** Begin COLLECTED MATERIAL **
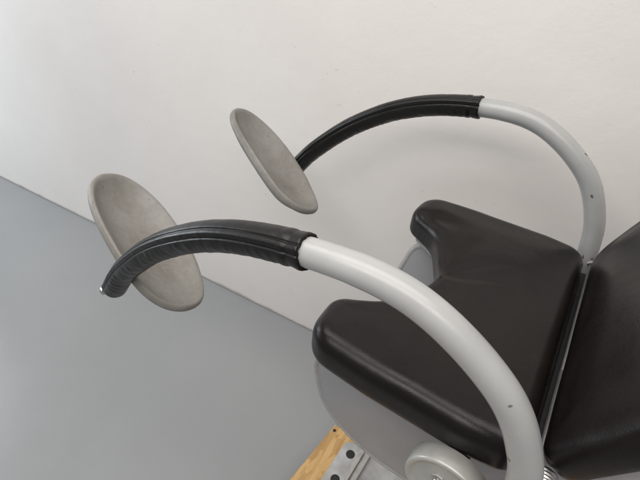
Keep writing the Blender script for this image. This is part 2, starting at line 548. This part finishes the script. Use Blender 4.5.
def make_arm(sy, dish_c, dish_n, dish_l, seed, size=1.0):
    P = arm_path(sy)
    k_s = 4*14 if sy < 0 else 4*14-2
    foot = [T(.02, sy*.20, -.215), T(.015, sy*.27, -.215), T(.008, sy*.325, -.195), T(.003, sy*.343, -.15), T(-.001, sy*.344, -.10)]
    foot = [q for q in catmull(foot, 6)]
    bm = bmesh.new()
    sweep(bm, foot + P[1:k_s+2], lambda s, t: RT if s < .75 else RT-.0004, 40)
    arm = part(mesh_obj('support_arm', bm, WHITE))
    # sleeve: vinyl wrapped round the arm, sewn along its upper outer side, with a hem
    pts = []
    for a, b in zip(P[k_s:], P[k_s+1:]):
        for q in range(4): pts.append(a.lerp(b, q/4))
    pts.append(P[-1])
    L = sum((b-a).length for a, b in zip(pts, pts[1:]))
    ts = rad(180+38) if True else 0
    def rf(s, th):
        e = (th-ts+math.pi) % (2*math.pi)-math.pi
        e += .10*noise.noise(Vector((s*6, seed, 0)))
        r_ = .0266
        r_ += .0018*g(e, .17) - .0030*g(e-.27, .045) - .0030*g(e+.30, .045)
        r_ += .0010*(1 if -.1 < e < 1.2 else 0)*(1-max(0, e)/1.2)
        # gathers pulled across the sleeve
        low = .35+.65*max(0, min(1, (-e-.2)/.5))
        gth = low*noise.noise(Vector((s*105, math.cos(th)*1.3, math.sin(th)*1.3+seed)))
        r_ += .0009*gth + .0006*noise.noise(Vector((s*14, math.cos(th)*2.0+seed, math.sin(th)*2.0)))
        # hem and mouth
        r_ += .0012*g(s-.004, .005) - .0012*g(s-.020, .003) + .0008*g(s-.030, .006)
        if s < .006: r_ += .0006*noise.noise(Vector((th*4, seed, 1)))
        if s > L-.02: r_ -= .006*((s-L+.02)/.02)**2
        return r_
    bm = bmesh.new()
    rings = sweep(bm, pts, rf, 132, cap0=False, cap1=True, dome=.008)
    # turn the mouth of the sleeve inwards onto the arm and make its edge uneven
    d0 = (pts[0]-pts[1]).normalized()
    prev = rings[0]
    for k, vv in enumerate(prev):
        vv.co += d0*(.0025*noise.noise(Vector((k*.19, seed, 5))))
    nr = [bm.verts.new(pts[0] + (vv.co-pts[0])*(.0228/.0274)) for vv in prev]
    for k in range(132):
        bm.faces.new((nr[k], nr[(k+1) % 132], prev[(k+1) % 132], prev[k]))
    sl = part(mesh_obj('padded_sleeve', bm, SLEEVE), arm)
    # metal end piece poking from the sleeve
    d = (P[-1]-P[-2]).normalized()
    bm = bmesh.new()
    ax = (d*.55 + Vector((-.84, sy*.55, .05))).normalized()
    lathe(bm, [(-.01, 0), (-.01, .0065), (.004, .0065), (.0042, .011), (.009, .011), (.0105, .008), (.0108, 0)], P[-1]+ax*.0215, ax, 6)
    part(mesh_obj('end_bolt', bm, STEEL), arm)
    # leg rest: oval dished shell on a short ball stem
    n = Vector(dish_n).normalized()
    l = Vector(dish_l); l = (l - n*l.dot(n)).normalized()
    w = n.cross(l)
    c = T(*dish_c)
    A, B, TH = .208*size, .106*size, .021
    bm = bmesh.new()
    NR, NS = 22, 96
    def surf(q, th, side):
        x, y = (q*math.copysign(abs(t_)**.86, t_) for t_ in (math.cos(th), math.sin(th)))
        dep = .042*max(0, 1-abs(y)**2.4)*max(0, 1-.6*abs(x)**4)*(1-q**7) - .020*max(0, x-.55)**1.5*2
        # the far end droops a little, like a saddle
        return x*A, y*B, -dep
    def world(a, b, h): return c + l*a + w*b + n*h
    top, bot = [], []
    for side, store in ((1, top), (-1, bot)):
        for i in range(NR+1):
            q = i/NR*(.955 if side > 0 else .93)
            ring = []
            for k in range(NS if i else 1):
                a, b, h = surf(q, 2*math.pi*k/NS, side)
                ring.append(bm.verts.new(world(a, b, h if side > 0 else h-TH)))
            store.append(ring)
    # rounded rim between the faces
    edge = []
    for q, hh in ((.975, -.001), (.992, -.0045), (1.0, -.010), (.998, -.016), (.982, -.021), (.96, -.0235)):
        ring = []
        for k in range(NS):
            th = 2*math.pi*k/NS
            a, b, h = surf(min(q, .955), th, 1)
            kx = q/min(q, .955)
            ring.append(bm.verts.new(world(a*kx, b*kx, h+hh)))
        edge.append(ring)
    def stitch(R1, R2):
        for k in range(NS):
            k2 = (k+1) % NS
            bm.faces.new((R1[k], R1[k2], R2[k2], R2[k]))
    for st in (top, bot):
        for k in range(NS): bm.faces.new((st[0][0], st[1][k], st[1][(k+1) % NS]))
        for a, b in zip(st[1:], st[2:]): stitch(a, b)
    chain = [top[-1]] + edge + [bot[-1]]
    for a, b in zip(chain, chain[1:]): stitch(a, b)
    rest = part(mesh_obj('leg_rest', bm, FOAM), arm)
    # stem from the arm to the underside
    p0 = P[-8]
    p1 = c - n*.062
    bm = bmesh.new()
    sweep(bm, catmull([p0, p0.lerp(p1, .5)-n*.008, p1, c-n*.045], 6), lambda s, t: .011, 20, ref=(1, 0, 0))
    lathe(bm, [(0, 0), (0, .034), (.012, .034), (.016, .020), (.03, .016), (.03, 0)], c-n*.048, -n, 32)
    part(mesh_obj('ball_stem', bm, DARK), rest)
    return arm

make_arm(-1, (-.911, -.232, .003), (.58, .34, .74), (.82, -.22, -.53), 1.7, 1.0)
make_arm(1, (-.856, .205, .056), (.59, .33, .74), (.81, -.26, -.53), 6.1, .98)

# --- column and base
bm = bmesh.new()
out = round_poly([(-.10, -.09), (.14, -.09), (.14, .09), (-.10, .09)], [.03]*4, 8)
extrude(bm, out, .135, Z0-.10)
part(mesh_obj('base_column', bm, COVER, smooth=False))
bm = bmesh.new()
out = round_poly([(-.495, -.34), (.38, -.34), (.38, .09), (-.495, .075)], [.03]*4, 8)
extrude(bm, out, .1005, .118)
bp = mesh_obj('base_plate', bm, PLATE, smooth=False)
bake(bp, bevel=(.003, 2)); part(bp)
for p in bp.data.polygons: p.use_smooth = False
for x, y in ((-.455, -.075), (-.365, -.075), (-.455, .03), (-.455, -.2), (-.365, -.2)):
    bm = bmesh.new()
    lathe(bm, [(0, 0), (0, .016), (.0012, .016), (.0012, .012), (.0008, 0)], (x, y, .1182), (0, 0, 1), 28)
    part(mesh_obj('plate_hole', bm, DARK), bp)
bm = bmesh.new()
box(bm, (-.428, -.33, .1185), (-.413, .06, .142))
box(bm, (-.401, -.33, .1185), (-.389, .06, .142))
box(bm, (-.4125, -.33, .1185), (-.4015, .06, .124))
o = mesh_obj('slide_rail', bm, STEEL, smooth=False)
part(o, bp)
** End COLLECTED MATERIAL **
• _STATED EXERCISE_: Copy out each line word for word, please, skipping the images.

• _EXERCISE SOLUTION_:
Keep writing the Blender script for this image. This is part 2, starting at line 548. This part finishes the script. Use Blender 4.5.
def make_arm(sy, dish_c, dish_n, dish_l, seed, size=1.0):
    P = arm_path(sy)
    k_s = 4*14 if sy < 0 else 4*14-2
    foot = [T(.02, sy*.20, -.215), T(.015, sy*.27, -.215), T(.008, sy*.325, -.195), T(.003, sy*.343, -.15), T(-.001, sy*.344, -.10)]
    foot = [q for q in catmull(foot, 6)]
    bm = bmesh.new()
    sweep(bm, foot + P[1:k_s+2], lambda s, t: RT if s < .75 else RT-.0004, 40)
    arm = part(mesh_obj('support_arm', bm, WHITE))
    # sleeve: vinyl wrapped round the arm, sewn along its upper outer side, with a hem
    pts = []
    for a, b in zip(P[k_s:], P[k_s+1:]):
        for q in range(4): pts.append(a.lerp(b, q/4))
    pts.append(P[-1])
    L = sum((b-a).length for a, b in zip(pts, pts[1:]))
    ts = rad(180+38) if True else 0
    def rf(s, th):
        e = (th-ts+math.pi) % (2*math.pi)-math.pi
        e += .10*noise.noise(Vector((s*6, seed, 0)))
        r_ = .0266
        r_ += .0018*g(e, .17) - .0030*g(e-.27, .045) - .0030*g(e+.30, .045)
        r_ += .0010*(1 if -.1 < e < 1.2 else 0)*(1-max(0, e)/1.2)
        # gathers pulled across the sleeve
        low = .35+.65*max(0, min(1, (-e-.2)/.5))
        gth = low*noise.noise(Vector((s*105, math.cos(th)*1.3, math.sin(th)*1.3+seed)))
        r_ += .0009*gth + .0006*noise.noise(Vector((s*14, math.cos(th)*2.0+seed, math.sin(th)*2.0)))
        # hem and mouth
        r_ += .0012*g(s-.004, .005) - .0012*g(s-.020, .003) + .0008*g(s-.030, .006)
        if s < .006: r_ += .0006*noise.noise(Vector((th*4, seed, 1)))
        if s > L-.02: r_ -= .006*((s-L+.02)/.02)**2
        return r_
    bm = bmesh.new()
    rings = sweep(bm, pts, rf, 132, cap0=False, cap1=True, dome=.008)
    # turn the mouth of the sleeve inwards onto the arm and make its edge uneven
    d0 = (pts[0]-pts[1]).normalized()
    prev = rings[0]
    for k, vv in enumerate(prev):
        vv.co += d0*(.0025*noise.noise(Vector((k*.19, seed, 5))))
    nr = [bm.verts.new(pts[0] + (vv.co-pts[0])*(.0228/.0274)) for vv in prev]
    for k in range(132):
        bm.faces.new((nr[k], nr[(k+1) % 132], prev[(k+1) % 132], prev[k]))
    sl = part(mesh_obj('padded_sleeve', bm, SLEEVE), arm)
    # metal end piece poking from the sleeve
    d = (P[-1]-P[-2]).normalized()
    bm = bmesh.new()
    ax = (d*.55 + Vector((-.84, sy*.55, .05))).normalized()
    lathe(bm, [(-.01, 0), (-.01, .0065), (.004, .0065), (.0042, .011), (.009, .011), (.0105, .008), (.0108, 0)], P[-1]+ax*.0215, ax, 6)
    part(mesh_obj('end_bolt', bm, STEEL), arm)
    # leg rest: oval dished shell on a short ball stem
    n = Vector(dish_n).normalized()
    l = Vector(dish_l); l = (l - n*l.dot(n)).normalized()
    w = n.cross(l)
    c = T(*dish_c)
    A, B, TH = .208*size, .106*size, .021
    bm = bmesh.new()
    NR, NS = 22, 96
    def surf(q, th, side):
        x, y = (q*math.copysign(abs(t_)**.86, t_) for t_ in (math.cos(th), math.sin(th)))
        dep = .042*max(0, 1-abs(y)**2.4)*max(0, 1-.6*abs(x)**4)*(1-q**7) - .020*max(0, x-.55)**1.5*2
        # the far end droops a little, like a saddle
        return x*A, y*B, -dep
    def world(a, b, h): return c + l*a + w*b + n*h
    top, bot = [], []
    for side, store in ((1, top), (-1, bot)):
        for i in range(NR+1):
            q = i/NR*(.955 if side > 0 else .93)
            ring = []
            for k in range(NS if i else 1):
                a, b, h = surf(q, 2*math.pi*k/NS, side)
                ring.append(bm.verts.new(world(a, b, h if side > 0 else h-TH)))
            store.append(ring)
    # rounded rim between the faces
    edge = []
    for q, hh in ((.975, -.001), (.992, -.0045), (1.0, -.010), (.998, -.016), (.982, -.021), (.96, -.0235)):
        ring = []
        for k in range(NS):
            th = 2*math.pi*k/NS
            a, b, h = surf(min(q, .955), th, 1)
            kx = q/min(q, .955)
            ring.append(bm.verts.new(world(a*kx, b*kx, h+hh)))
        edge.append(ring)
    def stitch(R1, R2):
        for k in range(NS):
            k2 = (k+1) % NS
            bm.faces.new((R1[k], R1[k2], R2[k2], R2[k]))
    for st in (top, bot):
        for k in range(NS): bm.faces.new((st[0][0], st[1][k], st[1][(k+1) % NS]))
        for a, b in zip(st[1:], st[2:]): stitch(a, b)
    chain = [top[-1]] + edge + [bot[-1]]
    for a, b in zip(chain, chain[1:]): stitch(a, b)
    rest = part(mesh_obj('leg_rest', bm, FOAM), arm)
    # stem from the arm to the underside
    p0 = P[-8]
    p1 = c - n*.062
    bm = bmesh.new()
    sweep(bm, catmull([p0, p0.lerp(p1, .5)-n*.008, p1, c-n*.045], 6), lambda s, t: .011, 20, ref=(1, 0, 0))
    lathe(bm, [(0, 0), (0, .034), (.012, .034), (.016, .020), (.03, .016), (.03, 0)], c-n*.048, -n, 32)
    part(mesh_obj('ball_stem', bm, DARK), rest)
    return arm

make_arm(-1, (-.911, -.232, .003), (.58, .34, .74), (.82, -.22, -.53), 1.7, 1.0)
make_arm(1, (-.856, .205, .056), (.59, .33, .74), (.81, -.26, -.53), 6.1, .98)

# --- column and base
bm = bmesh.new()
out = round_poly([(-.10, -.09), (.14, -.09), (.14, .09), (-.10, .09)], [.03]*4, 8)
extrude(bm, out, .135, Z0-.10)
part(mesh_obj('base_column', bm, COVER, smooth=False))
bm = bmesh.new()
out = round_poly([(-.495, -.34), (.38, -.34), (.38, .09), (-.495, .075)], [.03]*4, 8)
extrude(bm, out, .1005, .118)
bp = mesh_obj('base_plate', bm, PLATE, smooth=False)
bake(bp, bevel=(.003, 2)); part(bp)
for p in bp.data.polygons: p.use_smooth = False
for x, y in ((-.455, -.075), (-.365, -.075), (-.455, .03), (-.455, -.2), (-.365, -.2)):
    bm = bmesh.new()
    lathe(bm, [(0, 0), (0, .016), (.0012, .016), (.0012, .012), (.0008, 0)], (x, y, .1182), (0, 0, 1), 28)
    part(mesh_obj('plate_hole', bm, DARK), bp)
bm = bmesh.new()
box(bm, (-.428, -.33, .1185), (-.413, .06, .142))
box(bm, (-.401, -.33, .1185), (-.389, .06, .142))
box(bm, (-.4125, -.33, .1185), (-.4015, .06, .124))
o = mesh_obj('slide_rail', bm, STEEL, smooth=False)
part(o, bp)